I haven't done any kind of research into how to create an exchange, but I came 
across some info that could be useful to somebody who wants to.  This article 
about software completion bonds for open source software gives a suggestion for 
hwo to create the bond trading exchange.
http://www.openknowledge.org/writing/open-source/scb/

Quote:
Technically, there are several software platforms which could be used to create the 
market. I'm biased toward the ArsDigita Community System. It's an open source 
(GPL) toolkit designed and maintained by the 250+ software engineers at 
ArsDigita. Extensive documentation is freely available online, and several 
universities (MIT, Stanford, Caltech, Carnegie Mellon, among others) train students 
to build web sites using the ACS. ArsDigita also offers free 1 - 3 week training 
courses almost every month, at one of number of locations in the U.S. and 
internationally. Although ACS "Classic" (the primary version supported by 
ArsDigita) is built on top of the proprietary Oracle database, it has been ported to 
PostgreSQL by the OpenACS team. Finally, the ACS has already been used to 
create a working bond market, (www.muniversal.com), a web site for municipal 
bond traders. 
End Quote

Here is arsdigita's case study about the muniversal exchange:
http://www.arsdigita.com/customers/casestudies/muniversal090700.adp

Ideally, the exchange should allow trading not just of e-gold vs. dollars, but should 
allow trading of the various e-metals, standard reserve's currency, goldmoney's gold 
grams, and perhaps a few major fiat currencies besides dollars.  The exchange 
should probably be located offshore in some country that doesn't regulate 
exchanges, so as not to have to deal with the CFTC.

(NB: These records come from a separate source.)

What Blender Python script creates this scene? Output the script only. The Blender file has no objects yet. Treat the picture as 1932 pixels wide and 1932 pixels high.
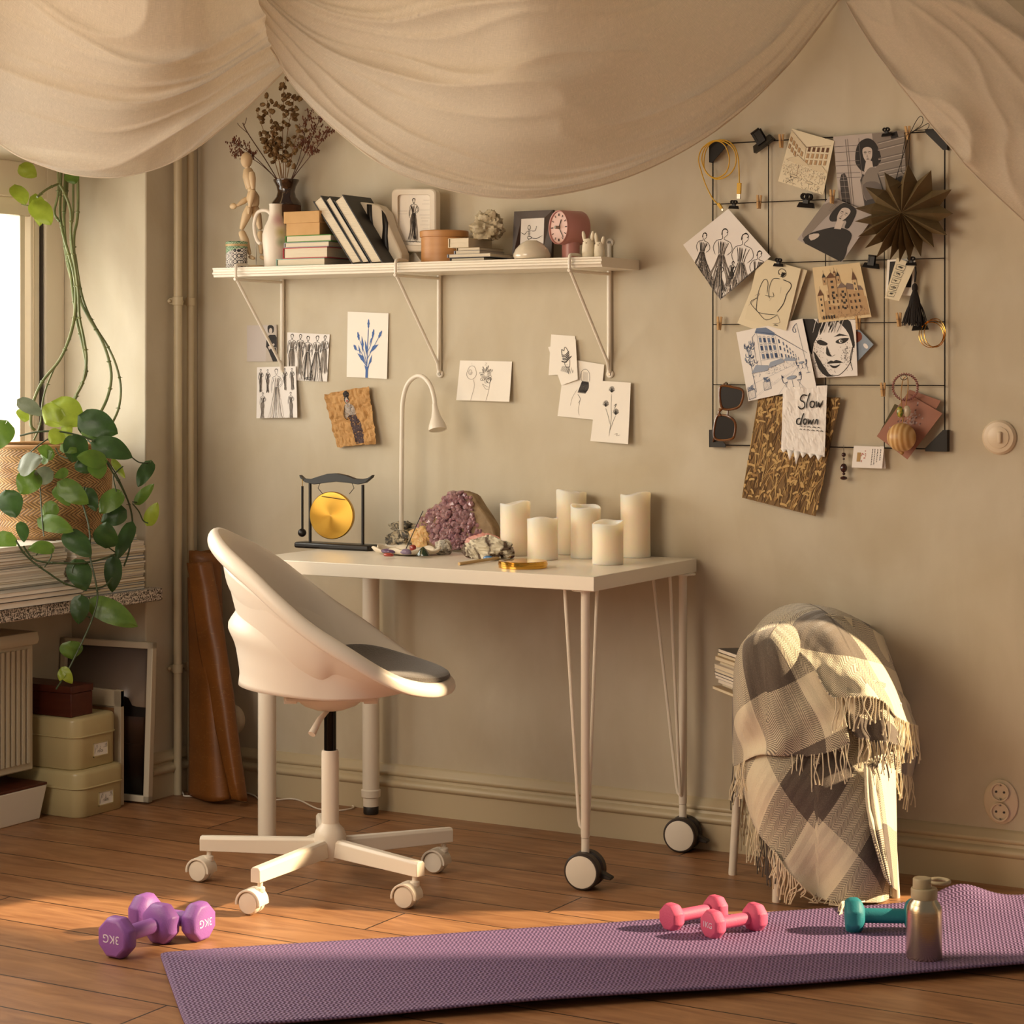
import bpy, bmesh, math, random
from math import sin, cos, pi, radians, sqrt, floor, exp
from mathutils import Vector, Matrix, noise
from mathutils.geometry import tessellate_polygon
V = Vector
SC = bpy.context.scene
COL = SC.collection
# ---------------------------------------------------------------- camera
TH, FPX, CAM, HZ = radians(29.9), 4060.0, V((0, -4.98, 1.21)), 700.0
Fv, Rv = V((-sin(TH), cos(TH), 0)), V((cos(TH), sin(TH), 0))
cd = bpy.data.cameras.new('camera'); cam = bpy.data.objects.new('camera', cd); COL.objects.link(cam)
cam.location = CAM; cam.rotation_euler = (pi/2, 0, TH)
cd.sensor_width = 36; cd.lens = FPX/1932*36; cd.shift_y = -(966-HZ)/1932
cd.clip_start = .05; SC.camera = cam
# ---------------------------------------------------------------- light
def C(h, a=1):
    if isinstance(h, str):
        h = h.lstrip('#'); c = [int(h[i:i+2], 16)/255 for i in (0, 2, 4)]
    else: c = list(h)
    return tuple(x/12.92 if x <= .04045 else ((x+.055)/1.055)**2.4 for x in c)+(a,)
W = bpy.data.worlds.new('world'); SC.world = W; W.use_nodes = True
W.node_tree.nodes['Background'].inputs[0].default_value = C('#e9dcc8')
W.node_tree.nodes['Background'].inputs[1].default_value = .22
# bright hazy sky outside the window side, dim warm room on the others
wt = W.node_tree; g_ = wt.nodes.new('ShaderNodeTexCoord'); d_ = wt.nodes.new('ShaderNodeVectorMath'); d_.operation = 'DOT_PRODUCT'; d_.inputs[1].default_value = (-.78, .62, .05)
wt.links.new(g_.outputs['Generated'], d_.inputs[0]); r_ = wt.nodes.new('ShaderNodeMapRange'); r_.inputs[1].default_value = .55; r_.inputs[2].default_value = .85; r_.inputs[3].default_value = .19; r_.inputs[4].default_value = 2.2
wt.links.new(d_.outputs['Value'], r_.inputs[0]); wt.links.new(r_.outputs[0], wt.nodes['Background'].inputs[1])
def lamp(name, kind, loc, aim, energy, color, **k):
    l = bpy.data.lights.new(name, kind); o = bpy.data.objects.new(name, l); COL.objects.link(o)
    o.location = loc; o.rotation_euler = (V(aim)-V(loc)).to_track_quat('-Z', 'Y').to_euler()
    l.energy = energy; l.color = C(color)[:3]
    for a, b in k.items(): setattr(l, a, b)
    return o
SUND = V((.862, .507, .50))
lamp('sun', 'SUN', SUND*6, (0, 0, 0), 11.0, '#ffe0b4', angle=radians(1.6))
lamp('daylight_window', 'AREA', (-4.75, -1.0, 1.5), (-2.6, -.3, .95), 84, '#fff5ea', shape='RECTANGLE', size=1.7, size_y=1.6)
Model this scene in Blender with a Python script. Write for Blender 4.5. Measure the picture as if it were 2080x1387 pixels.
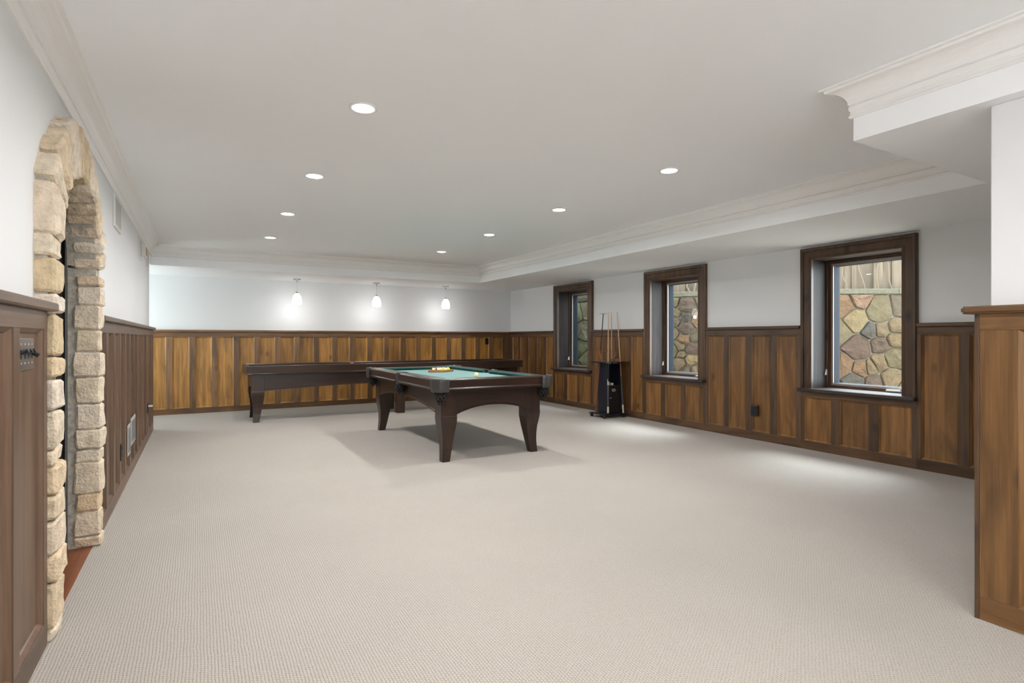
import bpy, bmesh, math, random
from mathutils import Vector, Matrix, noise
for o in list(bpy.data.objects): bpy.data.objects.remove(o)
S=bpy.context.scene; COL=S.collection; D=bpy.data
random.seed(7)
# ------------------------------------------------------------------ camera, sky, exposure, big lights
cd=D.cameras.new('camera'); cam=D.objects.new('camera',cd); COL.objects.link(cam)
cd.sensor_width=36; cd.lens=19.46; cd.shift_y=-.0031; cd.clip_start=.05
cam.location=(0,0,1.2); cam.rotation_euler=(math.radians(90),0,math.radians(-29.53)); S.camera=cam
S.view_settings.view_transform='Standard'; S.view_settings.look='None'; S.view_settings.gamma=1
S.view_settings.use_curve_mapping=False; S.view_settings.exposure=0.68
W=D.worlds.new('sky'); S.world=W; W.use_nodes=True
bgn=W.node_tree.nodes['Background']; bgn.inputs[0].default_value=(.84,.92,1.0,1); bgn.inputs[1].default_value=7.6
def area(name,loc,rot,sx,sy,power,col):
    l=D.lights.new(name,'AREA'); l.shape='RECTANGLE'; l.size=sx; l.size_y=sy; l.energy=power; l.color=col
    o=D.objects.new(name,l); COL.objects.link(o); o.location=loc; o.rotation_euler=rot; return o
POT=12.6; PEND=2.5
# fill lamp added behind the camera to even out the ambient light
area('rear_fill',(1.2,-3.9,1.25),(math.radians(90),0,0),3.2,2.1,20,(.93,.96,1.0))
area('assumed_alcove_light',(-1.62,9.5,1.35),(math.radians(90),0,math.radians(-90)),1.1,1.2,15,(.90,1.0,.99))  # unseen lamp for assumed alcove daylight, brightening the back wall's left end; no window built
area('ceiling_fill',(-.1,-2.2,1.5),(math.radians(142),0,math.radians(-28)),1.2,.8,42,(1,.99,.97))  # unseen uplight added behind the camera to brighten the ceiling

sl_=D.lights.new('overcast_sun','SUN'); sl_.energy=17.0; sl_.angle=math.radians(42); sl_.color=(.80,.90,1.0)
so_=D.objects.new('overcast_sun',sl_); COL.objects.link(so_); so_.rotation_euler=(0,math.radians(27),math.radians(8))
# ------------------------------------------------------------------ materials
def nm(name):
    m=D.materials.new(name); m.use_nodes=True; t=m.node_tree; b=t.nodes['Principled BSDF']; return m,t,b
def N(t,ty,**k):
    n=t.nodes.new(ty)
    for a,v in k.items():
        if a[0]=='i' and a[1:].isdigit(): n.inputs[int(a[1:])].default_value=v
        else: setattr(n,a,v)
    return n
def plain(name,col,rough=.5,metal=0,bump=0,bs=60,var=0,emit=None,es=0,coat=0,spec=.5):
    m,t,b=nm(name); b.inputs['Base Color'].default_value=(*col,1); b.inputs['Roughness'].default_value=rough; b.inputs['Metallic'].default_value=metal
    b.inputs['Specular IOR Level'].default_value=spec; b.inputs['Coat Weight'].default_value=coat
    if emit: b.inputs['Emission Color'].default_value=(*emit,1); b.inputs['Emission Strength'].default_value=es
    g=N(t,'ShaderNodeNewGeometry'); n=N(t,'ShaderNodeTexNoise'); n.inputs['Scale'].default_value=bs; n.inputs['Detail'].default_value=3
    t.links.new(g.outputs['Position'],n.inputs['Vector'])
    if bump:
        bp=N(t,'ShaderNodeBump'); bp.inputs['Strength'].default_value=bump; bp.inputs['Distance'].default_value=.004
        t.links.new(n.outputs[0],bp.inputs['Height']); t.links.new(bp.outputs[0],b.inputs['Normal'])
    if var:
        r=N(t,'ShaderNodeValToRGB'); r.color_ramp.elements[0].position=.3; r.color_ramp.elements[1].position=.7
        r.color_ramp.elements[0].color=(*[c*(1-var) for c in col],1); r.color_ramp.elements[1].color=(*[min(1,c*(1+var)) for c in col],1)
        t.links.new(n.outputs[0],r.inputs[0]); t.links.new(r.outputs[0],b.inputs['Base Color'])
    return m
def wood(name,ax,dark,mid,light,knots=.8,blotch=.7,rough=.38,lo=.35,hi=.7,spec=.5):
    m,t,b=nm(name); L=t.links.new
    g=N(t,'ShaderNodeNewGeometry'); oi=N(t,'ShaderNodeObjectInfo')
    mu=N(t,'ShaderNodeVectorMath',operation='MULTIPLY_ADD'); 
    cmb=N(t,'ShaderNodeCombineXYZ')
    for i,k in enumerate((31.,17.,23.)):
        mm=N(t,'ShaderNodeMath',operation='MULTIPLY'); mm.inputs[1].default_value=k; L(oi.outputs['Random'],mm.inputs[0]); L(mm.outputs[0],cmb.inputs[i])
    mu.inputs[1].default_value=(1,1,1); L(g.outputs['Position'],mu.inputs[0]); L(cmb.outputs[0],mu.inputs[2])
    def mp(s,k):
        v=[s,s,s]; v[ax]=s*k
        n=N(t,'ShaderNodeVectorMath',operation='MULTIPLY'); n.inputs[1].default_value=v; L(mu.outputs[0],n.inputs[0]); return n.outputs[0]
    def nz(s,k,det,dist=0):
        n=N(t,'ShaderNodeTexNoise'); n.inputs['Scale'].default_value=1; n.inputs['Detail'].default_value=det; n.inputs['Distortion'].default_value=dist
        L(mp(s,k),n.inputs['Vector']); return n.outputs[0]
    n1=nz(22,.06,5,.6); n2=nz(5,.28,3,.8); n3=nz(150,.03,2)
    r=N(t,'ShaderNodeValToRGB'); e=r.color_ramp.elements; e[0].position=lo; e[0].color=(*mid,1); e[1].position=hi; e[1].color=(*light,1)
    L(n1,r.inputs[0])
    r2=N(t,'ShaderNodeMapRange'); r2.inputs[1].default_value=.50; r2.inputs[2].default_value=.72; r2.inputs[4].default_value=blotch; L(n2,r2.inputs[0])
    mx=N(t,'ShaderNodeMix',data_type='RGBA'); L(r2.outputs[0],mx.inputs[0]); L(r.outputs[0],mx.inputs[6]); mx.inputs[7].default_value=(*dark,1)
    v=N(t,'ShaderNodeTexVoronoi'); v.inputs['Scale'].default_value=1; L(mp(3.4,.55),v.inputs['Vector'])
    kn=N(t,'ShaderNodeMapRange'); kn.inputs[1].default_value=.02; kn.inputs[2].default_value=.13; kn.inputs[3].default_value=knots; kn.inputs[4].default_value=0; L(v.outputs['Distance'],kn.inputs[0])
    mx2=N(t,'ShaderNodeMix',data_type='RGBA'); L(kn.outputs[0],mx2.inputs[0]); L(mx.outputs[2],mx2.inputs[6]); mx2.inputs[7].default_value=(*[c*.45 for c in dark],1)
    # fine grain and a tone of its own for every board
    mr=N(t,'ShaderNodeMapRange'); mr.inputs[1].default_value=.3; mr.inputs[2].default_value=.7; mr.inputs[3].default_value=.86; mr.inputs[4].default_value=1.1; L(n3,mr.inputs[0])
    orr=N(t,'ShaderNodeMapRange'); orr.inputs[3].default_value=.78; orr.inputs[4].default_value=1.25; L(oi.outputs['Random'],orr.inputs[0])
    m3=N(t,'ShaderNodeMath',operation='MULTIPLY'); L(mr.outputs[0],m3.inputs[0]); L(orr.outputs[0],m3.inputs[1])
    vm=N(t,'ShaderNodeVectorMath',operation='SCALE'); L(mx2.outputs[2],vm.inputs[0]); L(m3.outputs[0],vm.inputs['Scale']); L(vm.outputs[0],b.inputs['Base Color'])
    b.inputs['Roughness'].default_value=rough; b.inputs['Specular IOR Level'].default_value=spec
    bp=N(t,'ShaderNodeBump'); bp.inputs['Strength'].default_value=.12; bp.inputs['Distance'].default_value=.003; L(n3,bp.inputs['Height']); L(bp.outputs[0],b.inputs['Normal'])
    return m
# knotty stained panelling: right and back walls
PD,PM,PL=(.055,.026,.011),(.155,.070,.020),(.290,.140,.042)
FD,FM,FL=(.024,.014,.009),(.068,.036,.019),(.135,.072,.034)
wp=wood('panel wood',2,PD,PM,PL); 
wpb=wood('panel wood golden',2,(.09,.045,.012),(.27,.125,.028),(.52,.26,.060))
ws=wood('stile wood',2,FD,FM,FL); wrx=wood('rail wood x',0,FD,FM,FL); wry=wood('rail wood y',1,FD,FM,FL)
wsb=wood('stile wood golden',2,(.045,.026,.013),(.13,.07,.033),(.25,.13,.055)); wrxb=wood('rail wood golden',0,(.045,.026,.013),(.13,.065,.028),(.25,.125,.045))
# smoother, redder panelling: left wall
LD,LM,LL=(.06,.034,.020),(.105,.060,.036),(.155,.094,.060)
wlp=wood('left panel wood',2,LD,LM,LL,knots=.1,blotch=.3,rough=.42); wls=wood('left stile wood',2,LD,LM,LL,knots=.1,blotch=.3,rough=.4)
wly=wood('left rail wood',1,LD,LM,LL,knots=.1,blotch=.4,rough=.4)
wj=wood('jamb wood',2,(.012,.010,.010),(.026,.020,.019),(.045,.036,.034),knots=.3,rough=.5,spec=.2); wjy=wood('sill wood',1,(.02,.016,.016),(.045,.036,.034),(.075,.062,.06),knots=.3,rough=.4,spec=.35)  # jamb and sill stain greyed in imitation of reflected daylight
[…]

One thing that occured to me is that if an exchange allows trading the various gold 
based currencies against each other, it will defeat artificial obstacles that the 
issuers set up against redemption.  For instance, standard reserve charges a 1.5% 
fee to convert their currency to e-gold, but nothing to convert from e-gold to their 
currency.  If their currency were traded against e-gold on an exchange, it would 
trade at a discount to e-gold.  Nobody would transfer directly to or from standard 
reserve's website, they would use the exchange.  If somebody wanted to convert 
from e-gold to standard reserve, they could find somebody else who wants to 
convert from standard reserve to e-gold.  Buyer and seller could meet in the middle, 
with the standard reserve converting to e-gold with a .75% discount instead of 
1.5%, and the person moving e-gold into standard reserve getting .75% more than if 
they transfered their e-gold directly to standard reserve.  Bypassing artificial 
barriers to redemption will keep all of these organizations more honest.